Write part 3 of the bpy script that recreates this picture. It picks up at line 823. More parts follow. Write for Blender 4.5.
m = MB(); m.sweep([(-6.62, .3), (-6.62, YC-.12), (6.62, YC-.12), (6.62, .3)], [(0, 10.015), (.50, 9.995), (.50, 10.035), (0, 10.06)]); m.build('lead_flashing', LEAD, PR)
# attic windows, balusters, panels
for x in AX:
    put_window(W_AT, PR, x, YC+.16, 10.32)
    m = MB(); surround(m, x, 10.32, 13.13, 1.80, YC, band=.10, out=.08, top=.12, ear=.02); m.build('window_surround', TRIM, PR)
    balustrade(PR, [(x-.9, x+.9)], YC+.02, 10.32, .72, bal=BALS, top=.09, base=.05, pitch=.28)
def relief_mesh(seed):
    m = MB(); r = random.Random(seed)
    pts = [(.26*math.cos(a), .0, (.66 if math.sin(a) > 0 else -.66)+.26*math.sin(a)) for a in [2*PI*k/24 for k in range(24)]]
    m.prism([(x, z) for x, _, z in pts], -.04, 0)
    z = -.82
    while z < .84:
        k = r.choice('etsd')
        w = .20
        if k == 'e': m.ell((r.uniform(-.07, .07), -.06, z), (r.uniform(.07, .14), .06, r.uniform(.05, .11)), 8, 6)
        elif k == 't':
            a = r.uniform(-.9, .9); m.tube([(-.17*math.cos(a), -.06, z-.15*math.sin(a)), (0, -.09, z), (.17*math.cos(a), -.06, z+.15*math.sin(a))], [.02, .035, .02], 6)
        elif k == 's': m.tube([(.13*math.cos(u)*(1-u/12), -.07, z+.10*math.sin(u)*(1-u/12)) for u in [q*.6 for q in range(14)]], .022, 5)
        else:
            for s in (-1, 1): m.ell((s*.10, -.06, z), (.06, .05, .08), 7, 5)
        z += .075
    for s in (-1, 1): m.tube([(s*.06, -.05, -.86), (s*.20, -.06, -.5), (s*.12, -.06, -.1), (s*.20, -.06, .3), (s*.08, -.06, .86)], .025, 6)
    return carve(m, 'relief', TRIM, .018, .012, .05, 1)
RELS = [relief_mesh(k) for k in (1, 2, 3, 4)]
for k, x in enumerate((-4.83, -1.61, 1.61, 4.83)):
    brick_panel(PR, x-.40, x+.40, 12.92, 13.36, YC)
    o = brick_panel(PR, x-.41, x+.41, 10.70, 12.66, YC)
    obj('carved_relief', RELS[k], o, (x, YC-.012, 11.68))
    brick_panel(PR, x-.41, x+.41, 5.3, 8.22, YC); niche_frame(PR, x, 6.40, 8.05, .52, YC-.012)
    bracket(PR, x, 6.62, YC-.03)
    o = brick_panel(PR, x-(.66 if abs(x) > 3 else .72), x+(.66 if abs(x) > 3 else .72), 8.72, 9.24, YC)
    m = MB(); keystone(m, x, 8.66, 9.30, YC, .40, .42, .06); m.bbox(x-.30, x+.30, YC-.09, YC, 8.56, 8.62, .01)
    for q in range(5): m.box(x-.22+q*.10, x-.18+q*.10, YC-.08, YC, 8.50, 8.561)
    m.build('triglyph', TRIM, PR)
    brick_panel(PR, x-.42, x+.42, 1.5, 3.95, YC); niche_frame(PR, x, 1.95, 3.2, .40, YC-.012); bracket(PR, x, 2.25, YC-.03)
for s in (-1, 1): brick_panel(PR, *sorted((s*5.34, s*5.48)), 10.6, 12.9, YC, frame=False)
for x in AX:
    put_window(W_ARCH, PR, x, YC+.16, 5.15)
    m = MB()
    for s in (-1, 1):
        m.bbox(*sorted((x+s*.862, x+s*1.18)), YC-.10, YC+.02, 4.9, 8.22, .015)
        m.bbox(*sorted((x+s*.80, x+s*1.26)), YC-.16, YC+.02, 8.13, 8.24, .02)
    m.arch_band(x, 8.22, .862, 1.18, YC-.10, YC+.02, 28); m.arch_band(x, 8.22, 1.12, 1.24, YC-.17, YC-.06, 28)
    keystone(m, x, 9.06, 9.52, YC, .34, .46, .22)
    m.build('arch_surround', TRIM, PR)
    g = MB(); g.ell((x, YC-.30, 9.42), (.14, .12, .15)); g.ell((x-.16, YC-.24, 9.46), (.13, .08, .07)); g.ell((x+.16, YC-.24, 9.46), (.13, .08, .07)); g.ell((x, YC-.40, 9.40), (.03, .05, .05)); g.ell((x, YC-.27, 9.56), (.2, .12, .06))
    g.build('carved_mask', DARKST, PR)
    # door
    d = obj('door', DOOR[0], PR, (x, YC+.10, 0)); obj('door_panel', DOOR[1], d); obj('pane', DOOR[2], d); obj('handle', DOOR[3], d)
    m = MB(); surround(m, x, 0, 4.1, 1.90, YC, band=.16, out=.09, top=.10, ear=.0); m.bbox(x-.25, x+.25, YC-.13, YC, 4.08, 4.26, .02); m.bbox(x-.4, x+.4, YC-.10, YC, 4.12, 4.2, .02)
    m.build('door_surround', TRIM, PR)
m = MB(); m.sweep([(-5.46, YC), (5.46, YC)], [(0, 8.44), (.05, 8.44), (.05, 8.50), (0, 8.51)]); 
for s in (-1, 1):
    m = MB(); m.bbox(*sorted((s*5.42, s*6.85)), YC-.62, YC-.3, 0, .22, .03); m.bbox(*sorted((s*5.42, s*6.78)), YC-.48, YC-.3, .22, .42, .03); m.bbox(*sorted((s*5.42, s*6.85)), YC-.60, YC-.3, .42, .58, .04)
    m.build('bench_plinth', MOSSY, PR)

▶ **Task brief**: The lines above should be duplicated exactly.

▶ **The solution**:
Write part 3 of the bpy script that recreates this picture. It picks up at line 823. More parts follow. Write for Blender 4.5.
m = MB(); m.sweep([(-6.62, .3), (-6.62, YC-.12), (6.62, YC-.12), (6.62, .3)], [(0, 10.015), (.50, 9.995), (.50, 10.035), (0, 10.06)]); m.build('lead_flashing', LEAD, PR)
# attic windows, balusters, panels
for x in AX:
    put_window(W_AT, PR, x, YC+.16, 10.32)
    m = MB(); surround(m, x, 10.32, 13.13, 1.80, YC, band=.10, out=.08, top=.12, ear=.02); m.build('window_surround', TRIM, PR)
    balustrade(PR, [(x-.9, x+.9)], YC+.02, 10.32, .72, bal=BALS, top=.09, base=.05, pitch=.28)
def relief_mesh(seed):
    m = MB(); r = random.Random(seed)
    pts = [(.26*math.cos(a), .0, (.66 if math.sin(a) > 0 else -.66)+.26*math.sin(a)) for a in [2*PI*k/24 for k in range(24)]]
    m.prism([(x, z) for x, _, z in pts], -.04, 0)
    z = -.82
    while z < .84:
        k = r.choice('etsd')
        w = .20
        if k == 'e': m.ell((r.uniform(-.07, .07), -.06, z), (r.uniform(.07, .14), .06, r.uniform(.05, .11)), 8, 6)
        elif k == 't':
            a = r.uniform(-.9, .9); m.tube([(-.17*math.cos(a), -.06, z-.15*math.sin(a)), (0, -.09, z), (.17*math.cos(a), -.06, z+.15*math.sin(a))], [.02, .035, .02], 6)
        elif k == 's': m.tube([(.13*math.cos(u)*(1-u/12), -.07, z+.10*math.sin(u)*(1-u/12)) for u in [q*.6 for q in range(14)]], .022, 5)
        else:
            for s in (-1, 1): m.ell((s*.10, -.06, z), (.06, .05, .08), 7, 5)
        z += .075
    for s in (-1, 1): m.tube([(s*.06, -.05, -.86), (s*.20, -.06, -.5), (s*.12, -.06, -.1), (s*.20, -.06, .3), (s*.08, -.06, .86)], .025, 6)
    return carve(m, 'relief', TRIM, .018, .012, .05, 1)
RELS = [relief_mesh(k) for k in (1, 2, 3, 4)]
for k, x in enumerate((-4.83, -1.61, 1.61, 4.83)):
    brick_panel(PR, x-.40, x+.40, 12.92, 13.36, YC)
    o = brick_panel(PR, x-.41, x+.41, 10.70, 12.66, YC)
    obj('carved_relief', RELS[k], o, (x, YC-.012, 11.68))
    brick_panel(PR, x-.41, x+.41, 5.3, 8.22, YC); niche_frame(PR, x, 6.40, 8.05, .52, YC-.012)
    bracket(PR, x, 6.62, YC-.03)
    o = brick_panel(PR, x-(.66 if abs(x) > 3 else .72), x+(.66 if abs(x) > 3 else .72), 8.72, 9.24, YC)
    m = MB(); keystone(m, x, 8.66, 9.30, YC, .40, .42, .06); m.bbox(x-.30, x+.30, YC-.09, YC, 8.56, 8.62, .01)
    for q in range(5): m.box(x-.22+q*.10, x-.18+q*.10, YC-.08, YC, 8.50, 8.561)
    m.build('triglyph', TRIM, PR)
    brick_panel(PR, x-.42, x+.42, 1.5, 3.95, YC); niche_frame(PR, x, 1.95, 3.2, .40, YC-.012); bracket(PR, x, 2.25, YC-.03)
for s in (-1, 1): brick_panel(PR, *sorted((s*5.34, s*5.48)), 10.6, 12.9, YC, frame=False)
for x in AX:
    put_window(W_ARCH, PR, x, YC+.16, 5.15)
    m = MB()
    for s in (-1, 1):
        m.bbox(*sorted((x+s*.862, x+s*1.18)), YC-.10, YC+.02, 4.9, 8.22, .015)
        m.bbox(*sorted((x+s*.80, x+s*1.26)), YC-.16, YC+.02, 8.13, 8.24, .02)
    m.arch_band(x, 8.22, .862, 1.18, YC-.10, YC+.02, 28); m.arch_band(x, 8.22, 1.12, 1.24, YC-.17, YC-.06, 28)
    keystone(m, x, 9.06, 9.52, YC, .34, .46, .22)
    m.build('arch_surround', TRIM, PR)
    g = MB(); g.ell((x, YC-.30, 9.42), (.14, .12, .15)); g.ell((x-.16, YC-.24, 9.46), (.13, .08, .07)); g.ell((x+.16, YC-.24, 9.46), (.13, .08, .07)); g.ell((x, YC-.40, 9.40), (.03, .05, .05)); g.ell((x, YC-.27, 9.56), (.2, .12, .06))
    g.build('carved_mask', DARKST, PR)
    # door
    d = obj('door', DOOR[0], PR, (x, YC+.10, 0)); obj('door_panel', DOOR[1], d); obj('pane', DOOR[2], d); obj('handle', DOOR[3], d)
    m = MB(); surround(m, x, 0, 4.1, 1.90, YC, band=.16, out=.09, top=.10, ear=.0); m.bbox(x-.25, x+.25, YC-.13, YC, 4.08, 4.26, .02); m.bbox(x-.4, x+.4, YC-.10, YC, 4.12, 4.2, .02)
    m.build('door_surround', TRIM, PR)
m = MB(); m.sweep([(-5.46, YC), (5.46, YC)], [(0, 8.44), (.05, 8.44), (.05, 8.50), (0, 8.51)]); 
for s in (-1, 1):
    m = MB(); m.bbox(*sorted((s*5.42, s*6.85)), YC-.62, YC-.3, 0, .22, .03); m.bbox(*sorted((s*5.42, s*6.78)), YC-.48, YC-.3, .22, .42, .03); m.bbox(*sorted((s*5.42, s*6.85)), YC-.60, YC-.3, .42, .58, .04)
    m.build('bench_plinth', MOSSY, PR)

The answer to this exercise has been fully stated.